• Part of a data file:
— begin —
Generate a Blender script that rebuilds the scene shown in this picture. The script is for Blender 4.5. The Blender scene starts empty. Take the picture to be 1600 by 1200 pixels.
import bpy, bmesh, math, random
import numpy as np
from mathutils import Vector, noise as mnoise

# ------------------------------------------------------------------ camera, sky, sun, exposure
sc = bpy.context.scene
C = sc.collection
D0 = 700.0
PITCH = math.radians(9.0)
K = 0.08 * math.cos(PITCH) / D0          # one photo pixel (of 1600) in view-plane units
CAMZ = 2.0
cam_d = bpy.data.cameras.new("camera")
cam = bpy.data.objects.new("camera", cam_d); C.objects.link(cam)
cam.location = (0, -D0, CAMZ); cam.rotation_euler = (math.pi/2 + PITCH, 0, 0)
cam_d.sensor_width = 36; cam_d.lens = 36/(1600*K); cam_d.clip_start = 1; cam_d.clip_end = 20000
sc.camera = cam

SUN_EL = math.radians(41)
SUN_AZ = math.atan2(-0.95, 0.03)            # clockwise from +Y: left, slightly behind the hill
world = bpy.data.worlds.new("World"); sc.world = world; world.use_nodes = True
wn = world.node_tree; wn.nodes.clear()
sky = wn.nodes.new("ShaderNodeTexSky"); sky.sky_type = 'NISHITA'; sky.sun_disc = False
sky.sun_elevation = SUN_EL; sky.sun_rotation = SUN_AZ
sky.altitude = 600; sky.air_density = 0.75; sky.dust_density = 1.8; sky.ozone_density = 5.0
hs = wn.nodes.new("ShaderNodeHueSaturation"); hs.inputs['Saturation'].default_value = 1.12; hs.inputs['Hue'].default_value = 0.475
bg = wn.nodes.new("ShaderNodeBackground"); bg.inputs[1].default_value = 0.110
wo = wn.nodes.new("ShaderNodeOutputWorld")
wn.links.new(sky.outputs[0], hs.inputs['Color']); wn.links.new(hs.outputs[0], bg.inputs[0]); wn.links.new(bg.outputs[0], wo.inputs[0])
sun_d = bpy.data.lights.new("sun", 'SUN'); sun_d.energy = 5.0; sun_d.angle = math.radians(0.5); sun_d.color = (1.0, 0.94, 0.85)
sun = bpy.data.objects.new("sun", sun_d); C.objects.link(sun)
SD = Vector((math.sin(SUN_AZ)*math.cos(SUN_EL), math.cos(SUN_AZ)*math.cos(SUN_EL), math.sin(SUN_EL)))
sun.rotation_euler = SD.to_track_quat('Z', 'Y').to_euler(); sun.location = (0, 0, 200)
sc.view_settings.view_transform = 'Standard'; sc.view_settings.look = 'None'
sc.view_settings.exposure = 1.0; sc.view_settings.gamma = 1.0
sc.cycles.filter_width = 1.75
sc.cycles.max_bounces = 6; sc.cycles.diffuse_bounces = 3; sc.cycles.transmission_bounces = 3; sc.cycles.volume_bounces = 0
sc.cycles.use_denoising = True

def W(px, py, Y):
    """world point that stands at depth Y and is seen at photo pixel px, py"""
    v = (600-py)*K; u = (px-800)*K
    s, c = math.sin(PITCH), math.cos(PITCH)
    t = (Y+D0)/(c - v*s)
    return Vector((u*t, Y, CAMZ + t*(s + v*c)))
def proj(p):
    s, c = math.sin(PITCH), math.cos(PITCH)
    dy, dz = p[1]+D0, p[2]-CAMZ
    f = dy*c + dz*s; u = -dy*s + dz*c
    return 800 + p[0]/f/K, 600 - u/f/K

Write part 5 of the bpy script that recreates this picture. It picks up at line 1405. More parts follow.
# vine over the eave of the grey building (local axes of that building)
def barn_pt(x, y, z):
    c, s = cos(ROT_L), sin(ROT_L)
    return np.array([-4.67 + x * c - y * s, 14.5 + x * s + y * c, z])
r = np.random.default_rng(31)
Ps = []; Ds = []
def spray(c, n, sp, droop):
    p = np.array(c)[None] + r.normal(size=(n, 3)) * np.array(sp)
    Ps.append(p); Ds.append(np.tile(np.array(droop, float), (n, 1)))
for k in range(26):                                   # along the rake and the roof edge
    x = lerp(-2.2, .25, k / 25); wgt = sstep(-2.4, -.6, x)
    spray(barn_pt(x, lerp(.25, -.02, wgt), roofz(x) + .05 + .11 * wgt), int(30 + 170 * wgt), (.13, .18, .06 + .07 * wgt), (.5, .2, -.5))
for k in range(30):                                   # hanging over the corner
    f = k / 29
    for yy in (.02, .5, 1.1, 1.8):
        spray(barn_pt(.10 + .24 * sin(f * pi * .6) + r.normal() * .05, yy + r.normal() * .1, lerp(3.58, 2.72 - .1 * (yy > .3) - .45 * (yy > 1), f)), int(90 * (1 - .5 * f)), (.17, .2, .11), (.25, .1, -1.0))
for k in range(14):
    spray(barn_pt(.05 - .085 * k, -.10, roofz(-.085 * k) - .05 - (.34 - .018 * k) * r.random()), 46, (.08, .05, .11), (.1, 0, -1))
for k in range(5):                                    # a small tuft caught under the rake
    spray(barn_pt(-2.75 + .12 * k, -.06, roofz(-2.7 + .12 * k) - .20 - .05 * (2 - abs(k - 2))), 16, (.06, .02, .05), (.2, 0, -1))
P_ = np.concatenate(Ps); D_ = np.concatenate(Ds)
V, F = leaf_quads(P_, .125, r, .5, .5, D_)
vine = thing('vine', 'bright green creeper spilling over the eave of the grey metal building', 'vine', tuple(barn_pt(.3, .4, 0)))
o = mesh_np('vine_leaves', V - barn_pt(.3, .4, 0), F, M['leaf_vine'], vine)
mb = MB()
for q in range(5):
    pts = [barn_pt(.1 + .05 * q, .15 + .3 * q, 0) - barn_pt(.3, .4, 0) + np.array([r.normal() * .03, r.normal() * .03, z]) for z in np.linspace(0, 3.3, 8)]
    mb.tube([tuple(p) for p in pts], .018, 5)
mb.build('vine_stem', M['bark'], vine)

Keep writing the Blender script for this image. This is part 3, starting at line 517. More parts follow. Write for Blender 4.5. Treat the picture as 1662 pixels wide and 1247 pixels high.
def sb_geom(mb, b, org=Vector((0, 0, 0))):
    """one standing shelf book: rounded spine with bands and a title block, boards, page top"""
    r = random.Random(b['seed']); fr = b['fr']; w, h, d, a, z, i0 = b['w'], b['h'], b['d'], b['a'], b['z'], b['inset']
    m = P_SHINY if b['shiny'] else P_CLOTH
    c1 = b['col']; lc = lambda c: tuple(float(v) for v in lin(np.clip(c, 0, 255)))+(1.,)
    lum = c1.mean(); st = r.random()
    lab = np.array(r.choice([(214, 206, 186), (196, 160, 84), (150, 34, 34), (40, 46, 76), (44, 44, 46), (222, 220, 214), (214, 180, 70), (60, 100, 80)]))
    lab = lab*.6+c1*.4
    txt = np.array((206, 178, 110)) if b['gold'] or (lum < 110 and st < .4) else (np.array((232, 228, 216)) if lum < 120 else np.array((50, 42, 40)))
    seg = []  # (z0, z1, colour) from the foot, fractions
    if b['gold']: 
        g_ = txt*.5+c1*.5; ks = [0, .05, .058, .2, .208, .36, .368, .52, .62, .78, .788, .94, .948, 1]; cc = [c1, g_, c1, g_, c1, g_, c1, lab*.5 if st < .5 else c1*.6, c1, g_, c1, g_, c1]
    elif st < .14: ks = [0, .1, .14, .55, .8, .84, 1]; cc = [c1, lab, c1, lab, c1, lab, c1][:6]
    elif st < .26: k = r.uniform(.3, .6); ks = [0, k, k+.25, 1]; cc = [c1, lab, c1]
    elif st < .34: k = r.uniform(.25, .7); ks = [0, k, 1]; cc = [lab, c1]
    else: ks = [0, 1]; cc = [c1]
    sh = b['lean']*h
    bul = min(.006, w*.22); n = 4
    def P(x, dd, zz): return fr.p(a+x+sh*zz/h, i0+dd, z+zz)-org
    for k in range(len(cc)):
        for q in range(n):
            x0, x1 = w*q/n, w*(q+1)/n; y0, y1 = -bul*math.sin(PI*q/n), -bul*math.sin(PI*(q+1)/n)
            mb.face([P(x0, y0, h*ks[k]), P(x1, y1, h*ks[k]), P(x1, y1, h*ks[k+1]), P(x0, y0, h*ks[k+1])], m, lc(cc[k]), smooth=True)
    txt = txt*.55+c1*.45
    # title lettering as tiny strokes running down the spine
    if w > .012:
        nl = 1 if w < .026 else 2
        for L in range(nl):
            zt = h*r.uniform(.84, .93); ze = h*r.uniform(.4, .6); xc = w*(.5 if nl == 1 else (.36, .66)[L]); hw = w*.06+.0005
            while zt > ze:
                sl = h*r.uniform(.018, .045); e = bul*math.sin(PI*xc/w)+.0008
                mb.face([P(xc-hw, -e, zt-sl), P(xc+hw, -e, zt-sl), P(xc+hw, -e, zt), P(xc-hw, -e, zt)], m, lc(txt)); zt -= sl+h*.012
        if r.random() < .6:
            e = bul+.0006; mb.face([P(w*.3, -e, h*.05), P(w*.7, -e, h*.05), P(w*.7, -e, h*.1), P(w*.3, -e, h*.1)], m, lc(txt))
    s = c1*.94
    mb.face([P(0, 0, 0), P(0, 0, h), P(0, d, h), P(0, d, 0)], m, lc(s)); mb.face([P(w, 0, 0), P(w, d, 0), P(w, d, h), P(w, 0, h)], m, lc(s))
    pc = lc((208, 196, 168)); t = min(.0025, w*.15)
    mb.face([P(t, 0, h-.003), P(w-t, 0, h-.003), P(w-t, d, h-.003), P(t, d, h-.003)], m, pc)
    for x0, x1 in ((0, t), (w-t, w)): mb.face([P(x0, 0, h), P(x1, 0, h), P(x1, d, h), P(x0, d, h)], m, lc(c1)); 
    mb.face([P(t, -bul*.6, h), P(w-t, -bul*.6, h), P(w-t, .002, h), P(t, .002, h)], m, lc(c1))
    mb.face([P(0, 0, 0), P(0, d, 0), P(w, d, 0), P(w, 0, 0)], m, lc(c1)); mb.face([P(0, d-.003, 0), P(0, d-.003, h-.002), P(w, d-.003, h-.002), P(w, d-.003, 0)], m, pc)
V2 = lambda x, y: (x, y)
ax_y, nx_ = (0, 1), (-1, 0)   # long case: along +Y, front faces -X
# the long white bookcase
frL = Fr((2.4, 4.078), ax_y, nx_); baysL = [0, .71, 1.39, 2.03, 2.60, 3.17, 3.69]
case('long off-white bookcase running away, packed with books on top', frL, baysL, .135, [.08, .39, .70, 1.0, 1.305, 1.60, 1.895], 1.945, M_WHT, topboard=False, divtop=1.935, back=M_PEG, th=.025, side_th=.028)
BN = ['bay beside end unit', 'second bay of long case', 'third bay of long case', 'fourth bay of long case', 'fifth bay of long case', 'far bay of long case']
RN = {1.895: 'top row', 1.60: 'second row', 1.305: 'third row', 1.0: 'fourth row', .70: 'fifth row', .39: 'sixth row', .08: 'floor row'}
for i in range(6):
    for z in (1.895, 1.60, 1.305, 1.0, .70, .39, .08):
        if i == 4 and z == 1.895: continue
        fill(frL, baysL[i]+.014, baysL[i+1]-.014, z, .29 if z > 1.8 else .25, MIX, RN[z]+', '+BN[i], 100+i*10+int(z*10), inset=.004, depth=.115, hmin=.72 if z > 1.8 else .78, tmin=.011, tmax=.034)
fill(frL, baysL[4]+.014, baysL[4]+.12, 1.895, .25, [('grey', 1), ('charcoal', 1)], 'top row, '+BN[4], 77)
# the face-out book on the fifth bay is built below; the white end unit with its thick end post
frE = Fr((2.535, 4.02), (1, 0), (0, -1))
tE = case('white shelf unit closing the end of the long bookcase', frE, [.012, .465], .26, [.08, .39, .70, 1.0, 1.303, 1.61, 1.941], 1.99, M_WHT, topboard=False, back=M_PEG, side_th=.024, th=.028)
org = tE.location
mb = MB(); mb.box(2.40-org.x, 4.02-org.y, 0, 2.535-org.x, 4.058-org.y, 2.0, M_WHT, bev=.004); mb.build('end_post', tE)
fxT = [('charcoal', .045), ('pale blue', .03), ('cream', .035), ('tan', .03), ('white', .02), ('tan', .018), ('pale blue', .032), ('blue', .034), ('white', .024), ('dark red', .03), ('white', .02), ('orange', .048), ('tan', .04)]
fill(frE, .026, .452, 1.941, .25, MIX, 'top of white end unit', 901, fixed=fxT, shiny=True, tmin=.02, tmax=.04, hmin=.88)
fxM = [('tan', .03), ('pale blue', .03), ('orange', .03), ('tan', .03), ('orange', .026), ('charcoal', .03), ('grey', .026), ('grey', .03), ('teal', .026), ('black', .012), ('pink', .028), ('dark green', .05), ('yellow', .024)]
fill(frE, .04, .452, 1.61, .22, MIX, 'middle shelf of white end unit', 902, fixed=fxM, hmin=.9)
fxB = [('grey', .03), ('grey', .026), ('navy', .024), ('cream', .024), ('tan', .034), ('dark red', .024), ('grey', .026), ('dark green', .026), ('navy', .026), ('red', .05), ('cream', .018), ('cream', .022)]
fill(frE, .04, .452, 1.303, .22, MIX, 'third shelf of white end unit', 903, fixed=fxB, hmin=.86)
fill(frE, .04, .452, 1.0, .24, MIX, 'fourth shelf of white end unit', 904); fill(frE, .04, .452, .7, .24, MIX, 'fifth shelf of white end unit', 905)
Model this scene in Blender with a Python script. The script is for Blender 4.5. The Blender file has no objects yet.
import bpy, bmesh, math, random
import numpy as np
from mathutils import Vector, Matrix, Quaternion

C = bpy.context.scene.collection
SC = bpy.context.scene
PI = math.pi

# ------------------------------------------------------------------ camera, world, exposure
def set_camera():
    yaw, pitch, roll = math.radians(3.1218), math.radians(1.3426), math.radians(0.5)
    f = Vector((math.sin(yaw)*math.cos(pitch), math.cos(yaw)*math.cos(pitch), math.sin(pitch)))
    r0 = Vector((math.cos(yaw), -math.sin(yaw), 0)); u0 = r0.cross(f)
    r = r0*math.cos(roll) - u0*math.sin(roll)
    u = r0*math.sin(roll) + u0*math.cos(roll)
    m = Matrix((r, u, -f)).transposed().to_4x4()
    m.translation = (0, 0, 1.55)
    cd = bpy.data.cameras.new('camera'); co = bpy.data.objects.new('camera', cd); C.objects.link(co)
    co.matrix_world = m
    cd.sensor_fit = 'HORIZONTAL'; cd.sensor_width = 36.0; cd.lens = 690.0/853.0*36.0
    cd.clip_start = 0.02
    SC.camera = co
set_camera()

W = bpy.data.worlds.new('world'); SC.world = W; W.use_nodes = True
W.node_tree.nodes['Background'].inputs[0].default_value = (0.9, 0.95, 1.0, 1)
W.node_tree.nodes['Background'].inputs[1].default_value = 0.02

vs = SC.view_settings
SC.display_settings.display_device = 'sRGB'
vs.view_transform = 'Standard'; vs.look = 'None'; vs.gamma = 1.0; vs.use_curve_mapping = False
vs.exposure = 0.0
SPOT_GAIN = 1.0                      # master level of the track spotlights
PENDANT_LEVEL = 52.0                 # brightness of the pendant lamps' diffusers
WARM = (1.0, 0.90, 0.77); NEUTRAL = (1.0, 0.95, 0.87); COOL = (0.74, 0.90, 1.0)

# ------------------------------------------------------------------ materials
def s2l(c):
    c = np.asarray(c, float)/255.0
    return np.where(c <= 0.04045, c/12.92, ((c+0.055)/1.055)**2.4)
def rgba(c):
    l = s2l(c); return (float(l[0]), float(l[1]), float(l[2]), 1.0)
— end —
• Description of the task:
Look back at the entries above and repeat, unchanged, every line from the line holding "Model this scene" through the line holding "PI = math.pi".

• Full output:
Model this scene in Blender with a Python script. The script is for Blender 4.5. The Blender file has no objects yet.
import bpy, bmesh, math, random
import numpy as np
from mathutils import Vector, Matrix, Quaternion

C = bpy.context.scene.collection
SC = bpy.context.scene
PI = math.pi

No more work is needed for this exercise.